— Start INFORMATION SHOWN —

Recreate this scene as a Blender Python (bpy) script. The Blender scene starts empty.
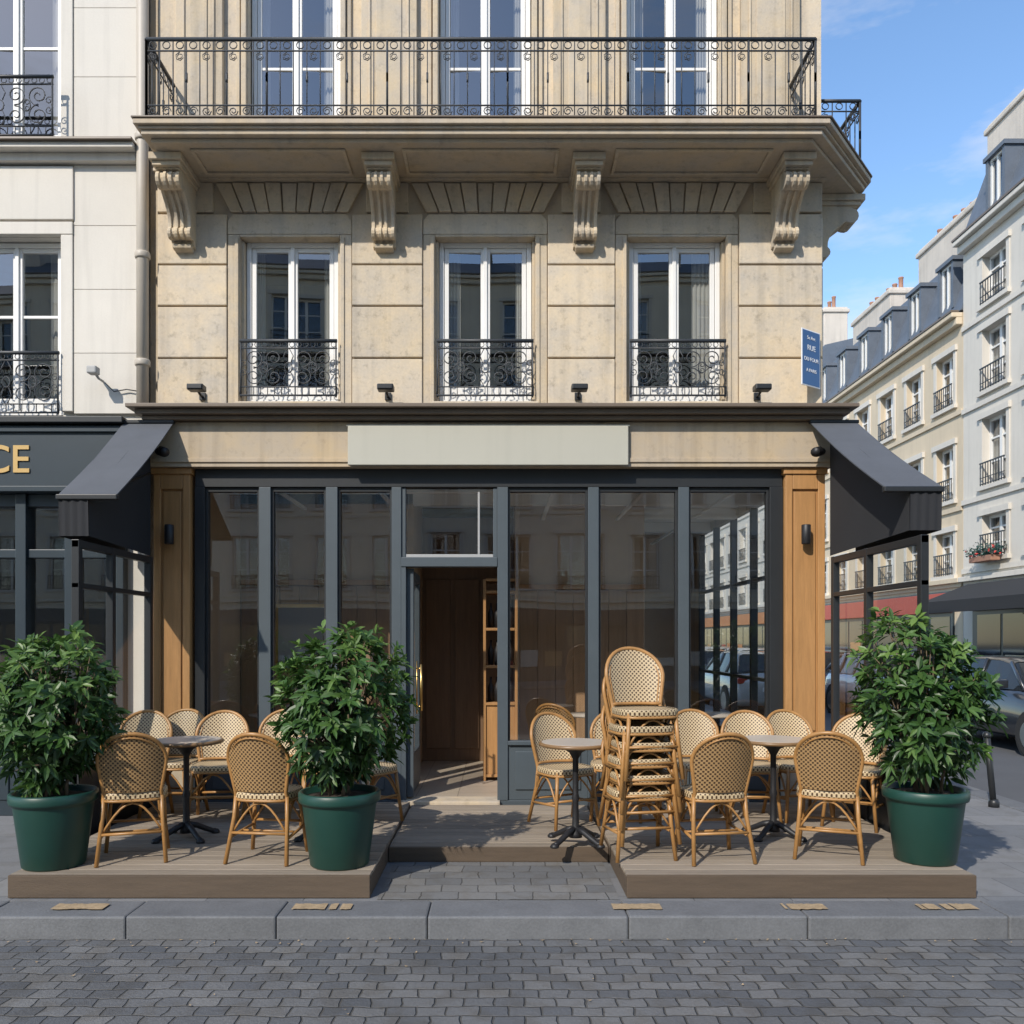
import bpy, math, random
from mathutils import Vector, Matrix
random.seed(7)
R=random.random
def U(a,b): return a+(b-a)*random.random()
S=bpy.context.scene
# ------------------------------------------------------------------ materials
def newmat(name):
    m=bpy.data.materials.new(name); m.use_nodes=True
    nt=m.node_tree; b=nt.nodes['Principled BSDF']; return m,nt,b
def math_(nt,op,a,b=None,c=None):
    n=nt.nodes.new('ShaderNodeMath'); n.operation=op
    for i,v in enumerate((a,b,c)):
        if v is None: continue
        if isinstance(v,(int,float)): n.inputs[i].default_value=v
        else: nt.links.new(v,n.inputs[i])
    return n.outputs[0]
def noise(nt,vec,scale,detail=4,rough=.55):
    n=nt.nodes.new('ShaderNodeTexNoise'); n.inputs['Scale'].default_value=scale
    n.inputs['Detail'].default_value=detail; n.inputs['Roughness'].default_value=rough
    nt.links.new(vec,n.inputs['Vector']); return n.outputs['Fac']
def mapping(nt,vec,scale=(1,1,1),rot=(0,0,0)):
    n=nt.nodes.new('ShaderNodeMapping'); n.inputs['Scale'].default_value=scale
    n.inputs['Rotation'].default_value=rot; nt.links.new(vec,n.inputs['Vector']); return n.outputs[0]
def M(name,col,rough=.6,var=.12,scale=2.5,fine=.06,fscale=60,bump=.15,island=0.,metal=0.,stretch=(1,1,1),streak=0.,spec=.5,dist=.004,coat=0,pit=0):
    m,nt,b=newmat(name)
    tc=nt.nodes.new('ShaderNodeTexCoord').outputs['Object']
    v=mapping(nt,tc,stretch) if stretch!=(1,1,1) else tc
    n1=noise(nt,v,scale,4,.66); 
    val=math_(nt,'MULTIPLY_ADD',n1,var*2.6,1-var*1.3)
    n2=None
    if fine or bump>=.12:
        n2=noise(nt,v,fscale,2)
        val=math_(nt,'ADD',val,math_(nt,'MULTIPLY_ADD',n2,fine*2,-fine))
    if island:
        g=nt.nodes.new('ShaderNodeNewGeometry')
        val=math_(nt,'ADD',val,math_(nt,'MULTIPLY_ADD',g.outputs['Random Per Island'],island,-island/2))
    if streak:
        vs=mapping(nt,tc,(7,7,.5)); n3=noise(nt,vs,1.2,3)
        r=nt.nodes.new('ShaderNodeMapRange'); r.inputs['From Min'].default_value=.5; r.inputs['From Max'].default_value=.72
        nt.links.new(n3,r.inputs['Value'])
        val=math_(nt,'SUBTRACT',val,math_(nt,'MULTIPLY',r.outputs[0],streak))
    if pit:
        n4=noise(nt,tc,11,3,.75)
        r=nt.nodes.new('ShaderNodeMapRange'); r.inputs['From Min'].default_value=.55; r.inputs['From Max'].default_value=.72
        nt.links.new(n4,r.inputs['Value']); val=math_(nt,'SUBTRACT',val,math_(nt,'MULTIPLY',r.outputs[0],pit))
    hs=nt.nodes.new('ShaderNodeHueSaturation'); hs.inputs['Color'].default_value=(*col,1)
    nt.links.new(val,hs.inputs['Value']); nt.links.new(hs.outputs[0],b.inputs['Base Color'])
    if pit:
        sat=math_(nt,'MULTIPLY_ADD',n1,1.3,.38); nt.links.new(sat,hs.inputs['Saturation'])
    b.inputs['Roughness'].default_value=rough; b.inputs['Metallic'].default_value=metal
    b.inputs['Specular IOR Level'].default_value=spec
    if coat: b.inputs['Coat Weight'].default_value=coat
    if bump>=.12:
        bn=nt.nodes.new('ShaderNodeBump'); bn.inputs['Strength'].default_value=bump; bn.inputs['Distance'].default_value=dist
        nt.links.new(n2,bn.inputs['Height']); nt.links.new(bn.outputs[0],b.inputs['Normal'])
    return m
def glass(name,f0=.09,tint=(.85,.88,.88),bump=True):
    """thin pane: the same reflectance from both sides (Schlick), the rest passes straight through"""
    m,nt,b=newmat(name); nt.nodes.remove(b)
    out=nt.nodes['Material Output']
    t=nt.nodes.new('ShaderNodeBsdfTransparent'); t.inputs[0].default_value=(*tint,1)
    g=nt.nodes.new('ShaderNodeBsdfGlossy'); g.inputs['Roughness'].default_value=0; g.inputs[0].default_value=(.97,.98,1,1)
    ge=nt.nodes.new('ShaderNodeNewGeometry'); dp=nt.nodes.new('ShaderNodeVectorMath'); dp.operation='DOT_PRODUCT'
    nt.links.new(ge.outputs['True Normal'],dp.inputs[0]); nt.links.new(ge.outputs['Incoming'],dp.inputs[1])
    cs=math_(nt,'ABSOLUTE',dp.outputs['Value']); p5=math_(nt,'POWER',math_(nt,'SUBTRACT',1.0,cs),5.0)
    fr=math_(nt,'MULTIPLY_ADD',p5,1-f0,f0)
    if bump:
        tc=nt.nodes.new('ShaderNodeTexCoord').outputs['Object']
        bn=nt.nodes.new('ShaderNodeBump'); bn.inputs['Strength'].default_value=.06; bn.inputs['Distance'].default_value=.02
        nt.links.new(noise(nt,tc,1.3,0),bn.inputs['Height']); nt.links.new(bn.outputs[0],g.inputs['Normal'])
    x=nt.nodes.new('ShaderNodeMixShader'); nt.links.new(fr,x.inputs[0]); nt.links.new(t.outputs[0],x.inputs[1]); nt.links.new(g.outputs[0],x.inputs[2])
    nt.links.new(x.outputs[0],out.inputs[0]); return m
def brickmat(name,c1,c2,mortar,bw,rh,ms,bump=.5,rough=.7,dist=.006,warp=.02,wscale=3.5,fine=.12,offset=.5,rot=0,var=.2,tint=None):
    m,nt,b=newmat(name)
    tc=nt.nodes.new('ShaderNodeTexCoord').outputs['Object']
    n0=nt.nodes.new('ShaderNodeTexNoise'); n0.inputs['Scale'].default_value=wscale; n0.inputs['Detail'].default_value=2; nt.links.new(tc,n0.inputs['Vector'])
    vm=nt.nodes.new('ShaderNodeVectorMath'); vm.operation='MULTIPLY_ADD'
    nt.links.new(n0.outputs['Color'],vm.inputs[0]); vm.inputs[1].default_value=(warp,warp,0); 
    nt.links.new(mapping(nt,tc,rot=(0,0,rot)),vm.inputs[2])
    br=nt.nodes.new('ShaderNodeTexBrick'); nt.links.new(vm.outputs[0],br.inputs['Vector'])
    br.inputs['Scale'].default_value=1; br.inputs['Color1'].default_value=(*c1,1); br.inputs['Color2'].default_value=(*c2,1)
    br.inputs['Mortar'].default_value=(*mortar,1); br.inputs['Brick Width'].default_value=bw; br.inputs['Row Height'].default_value=rh
    br.inputs['Mortar Size'].default_value=ms; br.inputs['Mortar Smooth'].default_value=.9; br.offset=offset
    n1=noise(nt,tc,.9,4,.65); n2=noise(nt,tc,45,3,.75)
    val=math_(nt,'ADD',math_(nt,'MULTIPLY_ADD',n1,var*2.6,1-var*1.3),math_(nt,'MULTIPLY_ADD',n2,fine*2,-fine))
    col=br.outputs['Color']
    if tint:
        n3=noise(nt,tc,5.5,2,.5)
        r=nt.nodes.new('ShaderNodeMapRange'); r.inputs['From Min'].default_value=.5; r.inputs['From Max'].default_value=.62; r.inputs['To Max'].default_value=.55; nt.links.new(n3,r.inputs['Value'])
        mx=nt.nodes.new('ShaderNodeMixRGB'); mx.blend_type='MULTIPLY'; mx.inputs[2].default_value=(*tint,1); nt.links.new(r.outputs[0],mx.inputs[0]); nt.links.new(col,mx.inputs[1]); col=mx.outputs[0]
    hs=nt.nodes.new('ShaderNodeHueSaturation'); nt.links.new(col,hs.inputs['Color']); nt.links.new(val,hs.inputs['Value'])
    nt.links.new(hs.outputs[0],b.inputs['Base Color']); b.inputs['Roughness'].default_value=rough
    h=math_(nt,'ADD',math_(nt,'MULTIPLY',br.outputs['Fac'],-1.),math_(nt,'MULTIPLY',n2,.5))
    bn=nt.nodes.new('ShaderNodeBump'); bn.inputs['Strength'].default_value=bump; bn.inputs['Distance'].default_value=dist
    nt.links.new(h,bn.inputs['Height']); nt.links.new(bn.outputs[0],b.inputs['Normal'])
    return m
STONE=M('limestone',(.56,.475,.36),.85,.26,2.6,.11,45,.5,island=.18,streak=.18,pit=.24)
STONE2=M('limestone_trim',(.53,.445,.33),.85,.22,3,.09,50,.4,island=.08,streak=.24,pit=.16)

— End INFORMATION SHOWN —

:: EXERCISE ::
Only lines with "scene" are wanted here; list each of them.

:: ANSWER TO THE PROBLEM ::
Recreate this scene as a Blender Python (bpy) script. The Blender scene starts empty.
S=bpy.context.scene